_What to produce:_ Scan the listing below and copy every line holding "picture".

_Material:_
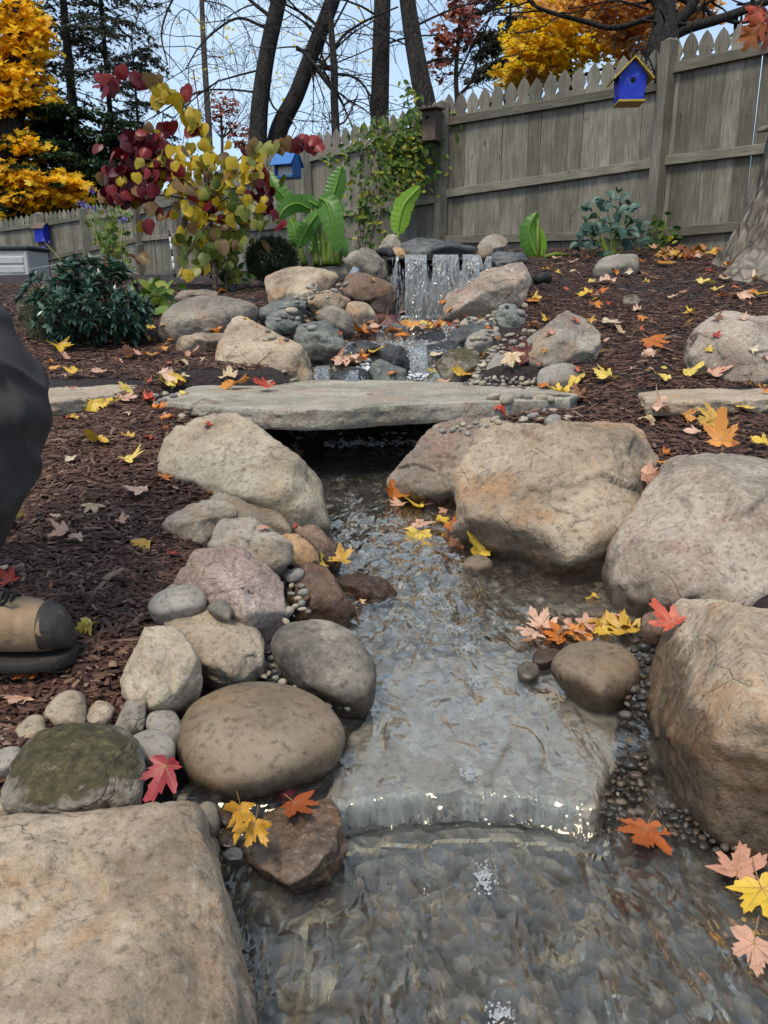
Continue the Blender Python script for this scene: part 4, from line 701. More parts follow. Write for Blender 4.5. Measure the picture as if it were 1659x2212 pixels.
for a in [(30000, -1.5, .1, .7, 2.0, .016, .052, 1), (22000, -2.3, .2, 2.0, 3.2, .018, .056, 2), (11000, .35, 2.6, 1.7, 3.2, .018, .056, 3), (17000, .4, 3.6, 3.2, 5.2, .016, .055, 4), (13000, -2.9, .1, 3.2, 5.2, .016, .055, 5), (10000, .2, 4.6, 5.2, 8.4, .022, .07, 6), (6000, -3.5, .3, 5.2, 7.4, .022, .07, 7), (1400, -1.6, .1, .8, 3.2, .04, .075, 8), (900, .5, 3, 1.8, 5, .04, .08, 9)]:
    v, f = chips(*a); mv.append(v); mf.append(f+b); b += len(v)
mo = obj('mulch', mesh_np('mulch', np.vstack(mv), np.vstack(mf), smooth=False), MAT['mulch_chip']); tag(mo, 'dark brown shredded bark mulch covering both banks', 'mulch', kind='stuff')
# ---------------------------------------------------------------- gravel under the water
rs = np.random.RandomState(31); n = 7000; y = .35 + 4.7*rs.rand(n)**1.25; u = rs.uniform(-1.5, 1.5, n); ok = (y > 1.42) | (np.abs(u) > 1.12); y, u = y[ok], u[ok]; n = len(y); x = np.interp(y, CY, CX) + u*np.interp(y, CY, CH); z = ground_z(x, y) + .004
D2, F2 = ico(2); sz = rs.uniform(.006, .017, n)*np.where(y < 3.3, 1, 1.3); v, f = scatter(D2*np.array([1.25, .95, .55]), F2, frames(n, (0, 0, 1), .25, rs), sz, np.stack([x, y, z], 1))
t = NT('gravel'); k = t.ramp(t.island(), [(0., (.1, .08, .055)), (.3, (.2, .165, .115)), (.6, (.29, .245, .18)), (.8, (.22, .21, .19)), (1., (.42, .35, .25))]); t.set('Base Color', k); t.set('Roughness', .35); MAT['gravel'] = t.mat
gr = obj('gravel', mesh_np('gravel', v, f), MAT['gravel']); tag(gr, 'small rounded gravel on the bed of the stream', 'gravel', kind='stuff')
TREE = BVHTree.FromPolygons(np.vstack(BV).tolist(), BF)
def hit(x, y):
    """where the ray through a picture position meets ground or stone"""
    d = Vector(P(x, y, 1.0)).normalized(); r = TREE.ray_cast(Vector((0, 0, 0)), d, 60)
    if r[0] is None: return None
    n = r[1]; n = -n if n.dot(d) > 0 else n; return r[0], n, BOWN[r[2]]
# ---------------------------------------------------------------- fence
def mat_axes(o, x, y, z):
    M = Matrix.Identity(4)
    for i, a in enumerate((x, y, z)):
        for r in range(3): M[r][i] = a[r]
    for r in range(3): M[r][3] = o[r]
    return M
fence = empty('picket_fence', (2.7, 7.9, .5)); tag(fence, 'weathered grey wooden fence of tall pointed pickets', 'fence'); bpy.context.view_layer.update()
FI = Matrix.Translation(-Vector((2.7, 7.9, .5)))
def fpart(mb, name, mat, M, bevel=0):
    o = mb.build(name, mat, fence, bevel=bevel); o.matrix_basis = FI @ M; return o
def zat(y, Y):
    v = (y-H_PX/2)/F_PX; return Y*(-SP-v*CP)/(CP-v*SP)         # height on the vertical plane at distance Y
def panel(L_, R_, pitch=.148, seed=0, rails=('top', 'mid', 'low')):
    """L_, R_: (x, D, tip row, top rail row, mid rail row, ground row)"""
    rs = np.random.RandomState(seed+100); a = P(L_[0], L_[5], L_[1]); b = P(R_[0], R_[5], R_[1]); a2, b2 = Vector((a[0], a[1], 0)), Vector((b[0], b[1], 0))
    za = [zat(q, a[1]) for q in L_[2:]]; zb = [zat(q, b[1]) for q in R_[2:]]
    e = (b2-a2); ln = e.length; e.normalize(); nrm = Vector((e.y, -e.x, 0)); n = int(round(ln/pitch)); pt = ln/n
    for i in range(n):
        t = (i+.5)/n; tip = za[0]*(1-t)+zb[0]*t + rs.normal()*.008; g = za[3]*(1-t)+zb[3]*t - .05; w = pt*rs.uniform(.97, 1.012); h = tip-g; s = h-.21
        half = [(.5, 0), (.5, s), (.36, s+.012), (.39, s+.03), (.5, s+.065), (.43, s+.115), (.26, s+.165), (0, s+.21)]
        poly = [(x*w, y) for x, y in half] + [(-x*w, y) for x, y in half[-2::-1]]
        mb = MB(); mb.prism(poly, (0, 0, 0), (1, 0, 0), (0, 0, 1), (0, 1, 0), .019)
        o = a2 + e*(ln*t) + Vector((0, 0, g)) - nrm*rs.uniform(0, .006); ly = Vector((0, 0, 1)).cross(e)
        fpart(mb, 'picket', MAT['fence_wood'], mat_axes(o, e + Vector((0, 0, 0)), ly, Vector((rs.normal()*.004, 0, 1))))
    for k, nm in ((1, 'top'), (2, 'mid'), (3, 'low')):
        if nm not in rails: continue
        z0, z1 = za[k], zb[k]
        if nm == 'low': z0 += .16; z1 += .16
        p0 = a2 + Vector((0, 0, z0)) + nrm*.022; p1 = b2 + Vector((0, 0, z1)) + nrm*.022; d = p1-p0; l = d.length; d.normalize(); y = Vector((0, 0, 1)).cross(d).normalized(); z = d.cross(y)
        mb = MB(); mb.box((l/2, 0, 0), (l, .038, .088)); fpart(mb, 'rail', MAT['fence_rail'], mat_axes(p0, d, y, z), bevel=.004)
    return nrm
def post(x, D, ytop, yg, w=.1, lean=0., fwd=.05):
    b = P(x, yg, D); p = Vector((b[0], b[1]-fwd, 0)); z1 = zat(ytop, b[1]); z0 = b[2]-.15; mb = MB(); mb.box((0, 0, (z1-z0)/2), (w, w, z1-z0)); mb.box((0, 0, z1-z0+.012), (w*.8, w*.8, .024), taper=.4)
    return fpart(mb, 'post', MAT['fence_wood'], mat_axes(p + Vector((0, 0, z0)), (math.cos(.5), math.sin(.5), 0), (-math.sin(.5), math.cos(.5), 0), Vector((lean, 0, 1))), bevel=.004)
P3 = (2010, 6.3, -45, 15, 275, 500); P2r = (1404, 7.9, 79, 153, 350, 542); P2 = (1396, 7.9, 102, 187, 354, 542); P1r = (950, 9.2, 210, 266, 421, 550); P1 = (944, 9.2, 219, 275, 430, 552); P0r = (668, 10.5, 294, 345, 473, 598); P0 = (662, 10.5, 300, 356, 482, 600)
def mid3(a, b, t):
    pa, pb = P(a[0], a[5], a[1]), P(b[0], b[5], b[1]); q = pa*(1-t)+pb*t; out = []
    for k in range(2, 6):
        z = zat(a[k], pa[1])*(1-t)+zat(b[k], pb[1])*t; out.append(PIX((q[0], q[1], z))[1])
    x, y, D = PIX(q); return (x, D, *out)
PC = (313, 17.0, 428, 460, 517, 608); PD = (197, 18.2, 447, 470, 540, 620); PE = (104, 18.8, 459, 486, 561, 634); PF = (-8, 19.2, 478, 500, 574, 640); PG = (-150, 19.4, 490, 510, 585, 645)
Pa, Pb = mid3(P0, PC, .33), mid3(P0, PC, .67)
for i, (a, b) in enumerate([(P2r, P3), (P1r, P2), (P0r, P1), (Pa, P0), (Pb, Pa), (PC, Pb), (PD, PC), (PE, PD), (PF, PE), (PG, PF)]): panel(a, b, .148 if i < 3 else .145, i)
post(1402, 7.9, 92, 545, .12, .015); post(949, 9.2, 224, 552, .115); post(666, 10.5, 320, 600, .12); post(Pa[0], Pa[1], Pa[2]+14, Pa[5], .11); post(Pb[0], Pb[1], Pb[2]+12, Pb[5], .11)
post(313, 17.0, 432, 612, .2); post(197, 18.2, 452, 622, .17); post(104, 18.8, 462, 636, .2); post(-8, 19.2, 480, 640, .2)
# ---------------------------------------------------------------- bird boxes
def box_house(name, label, loc, rz, w, d, h, roof_h, mats, cat='birdhouse', over=.045, hole=.4, lean=0., floor_lip=True):
    """gabled box: walls with a round hole, two roof boards, floor"""
    root = empty(name, loc, rz); root.rotation_euler = (lean, 0, rz); tag(root, label, cat); wall, roof, floor = mats
    poly = [(-w*.42, 0), (w*.42, 0), (w/2, h), (0, h+roof_h), (-w/2, h)]
    mb = MB(); mb.prism(poly, (0, -d/2, 0), (1, 0, 0), (0, 0, 1), (0, 1, 0), d); mb.build('wall', MAT[wall], root, bevel=.003)
    r = w*.09; mb = MB(); mb.prism([(r*math.cos(q), r*math.sin(q)) for q in np.linspace(0, 2*math.pi, 20, endpoint=False)], (0, -d/2-.003, h*(1-hole*.5)), (1, 0, 0), (0, 0, 1), (0, 1, 0), .004); mb.build('entrance_hole', MAT['dark_hole'], root)
    for s in (-1, 1):
        a = Vector((0, 0, h+roof_h+.012)); b = Vector((s*(w/2+over), 0, h - over*roof_h/(w/2) + .012)); mb = MB(); mb.bar(a, b, d+.09, .014, up=(0, 0, 1)); mb.build('roof_board', MAT[roof], root, bevel=.002)
    mb = MB(); mb.box((0, -.012, -.009), (w*.84+.02 if floor_lip else w*.8, d+.03, .018)); mb.build('floor', MAT[floor], root, bevel=.002)
    return root
pb = P(1358, 222, 6.95); bh = box_house('birdhouse', 'bright blue birdhouse with yellow roof hanging from scrolled iron bracket', pb, R(-3), .25, .2, .2, .125, ('paint_blue', 'paint_yellow', 'paint_yellow'), over=.05)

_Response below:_
Continue the Blender Python script for this scene: part 4, from line 701. More parts follow. Write for Blender 4.5. Measure the picture as if it were 1659x2212 pixels.
    """where the ray through a picture position meets ground or stone"""